I have K1000's and they can be painfully bright to say the least!!  They were the Sennheiser HD800's of their day as they need matching carefully to amplifier and source otherwise they are not a very relaxing listen.

 

The Sigma Pro's would be a very good choice as they are designed to work like speakers or the Jecklin Foat electrostat.

I've not tried the Lambda Pro with the ED1 which it was designed for as this was one of the Stax diffuse field equalisers.

I would guess that the Sennheiser Orpheus could be good with binural as its a  diffuse field equalised headpnone

 

K 1000 is a complete game changer when it comes to binaural. New species, so to speak, calling them headphones is simply wrong. The only real existing practical realization of ear speaker that begins to do binaural true justice.

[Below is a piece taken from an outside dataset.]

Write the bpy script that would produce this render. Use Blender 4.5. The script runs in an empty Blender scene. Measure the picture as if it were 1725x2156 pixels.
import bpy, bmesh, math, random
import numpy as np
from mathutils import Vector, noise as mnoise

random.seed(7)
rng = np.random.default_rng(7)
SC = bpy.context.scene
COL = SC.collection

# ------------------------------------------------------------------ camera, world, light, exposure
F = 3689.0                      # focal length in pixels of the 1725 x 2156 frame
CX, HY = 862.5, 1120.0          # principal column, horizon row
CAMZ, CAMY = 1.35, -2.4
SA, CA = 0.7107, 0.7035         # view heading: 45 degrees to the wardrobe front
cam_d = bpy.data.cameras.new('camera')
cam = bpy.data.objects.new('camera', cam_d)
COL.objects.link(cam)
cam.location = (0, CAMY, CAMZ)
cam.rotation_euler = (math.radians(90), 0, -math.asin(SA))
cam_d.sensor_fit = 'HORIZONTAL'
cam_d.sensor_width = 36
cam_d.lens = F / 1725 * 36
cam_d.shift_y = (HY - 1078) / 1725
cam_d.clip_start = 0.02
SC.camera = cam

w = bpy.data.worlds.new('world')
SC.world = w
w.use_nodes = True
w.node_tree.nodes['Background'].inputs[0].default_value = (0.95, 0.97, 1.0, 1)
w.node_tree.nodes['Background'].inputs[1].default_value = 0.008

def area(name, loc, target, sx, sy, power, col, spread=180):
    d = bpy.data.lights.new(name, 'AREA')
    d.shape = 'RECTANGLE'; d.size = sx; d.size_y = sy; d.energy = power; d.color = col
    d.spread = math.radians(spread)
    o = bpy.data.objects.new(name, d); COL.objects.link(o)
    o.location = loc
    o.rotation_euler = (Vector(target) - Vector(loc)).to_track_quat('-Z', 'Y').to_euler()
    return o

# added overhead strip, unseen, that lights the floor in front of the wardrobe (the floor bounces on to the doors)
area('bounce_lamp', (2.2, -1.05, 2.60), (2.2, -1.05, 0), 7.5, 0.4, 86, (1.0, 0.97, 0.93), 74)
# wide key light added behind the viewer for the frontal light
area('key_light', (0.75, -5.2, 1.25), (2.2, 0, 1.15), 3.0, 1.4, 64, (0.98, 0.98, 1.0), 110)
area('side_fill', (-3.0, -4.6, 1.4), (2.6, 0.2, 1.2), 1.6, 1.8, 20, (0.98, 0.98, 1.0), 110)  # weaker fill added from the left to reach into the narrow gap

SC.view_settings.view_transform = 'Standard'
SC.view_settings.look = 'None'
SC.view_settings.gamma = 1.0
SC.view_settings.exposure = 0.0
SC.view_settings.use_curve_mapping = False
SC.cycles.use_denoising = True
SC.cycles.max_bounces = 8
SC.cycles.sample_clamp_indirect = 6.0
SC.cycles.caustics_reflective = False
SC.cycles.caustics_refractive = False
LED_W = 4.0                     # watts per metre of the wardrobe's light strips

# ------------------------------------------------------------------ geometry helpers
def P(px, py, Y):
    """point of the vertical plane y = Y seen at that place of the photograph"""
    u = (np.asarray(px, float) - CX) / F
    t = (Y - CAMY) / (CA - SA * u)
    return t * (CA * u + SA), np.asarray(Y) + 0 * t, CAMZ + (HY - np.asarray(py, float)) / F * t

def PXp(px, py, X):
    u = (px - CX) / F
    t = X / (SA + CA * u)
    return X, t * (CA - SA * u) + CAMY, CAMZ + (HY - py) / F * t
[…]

Not flawless, the bright treble and careful matching with the amp are its least bothersome troubles, as they can be fixed rather easily. K 1000 has far greater troubles - quite teething ones, as AKG did not fully understand at the time they are not headphones but ear speakers, and did not design everything else ( "peripherals" ) on the same high level as the drivers themselves.  Much like trying to put a tight rope act on slack wobbly wire.

 

Even best diffuse field equalized phones, by design and/or through use of equalizers, that use any form of pads that touch or surround the ear , distort our natural hearing ( natural crosstalk between the ears is reduced/prevented altogether, spectral/spatial cues of our pinnae distorted, etc ) are no match for (almost) completely acoustically transparent transducers of the K 1000 that do not alter our natural hearing in any meaningful way. Phisically impossible for more conventional designs to compete, no matter how perfect the principle they operate on or excellence  of execution of the design. The systematic error they introduce per default is simply too large to be later properly fixed with any sort of band aids. Prevention is better than cure.

 

Jecklin Float is better in this regard, as it does not use any pads or anything but minimum contact required to keep the whole contraption centered on one's head. Problem is acoustic openess - ESL can only in theory reach 50 % acoustical openess, real designs are somewhat worse. Aditionally, all transformers that came with Precide produced Floats leave (too) much to be desired. Hope the recent reincarnation will be better. Properly driven Floats are capable of surpassing any Stax experience in reproduction of the acoustic venue - but will always suffer in bass compared to any Stax and if you are a Marcus Miller fan, steering clear would be a good advice.

 

I you can audition any of the above, do yourself a favor and do so. Then let your ears decide - all are pinnacle level,  choose the one that ticks the most boxes for you.

post #60 of 114
Quote:
Originally Posted by complin View Post

The development and tooling of such a design must be a significant cost  and undertaking for many audio companies, Stax included.  I'm not sure if  its a Japanese thing but generally I think their culture is very traditional and they value continuity and understatement.

I think the reason why Stax's state of design and marketing is where it is today boils down to exactly just what you speculated above. I was about to bring the cultural difference and traditional Japanese corporate culture to the table but there's nothing to add here.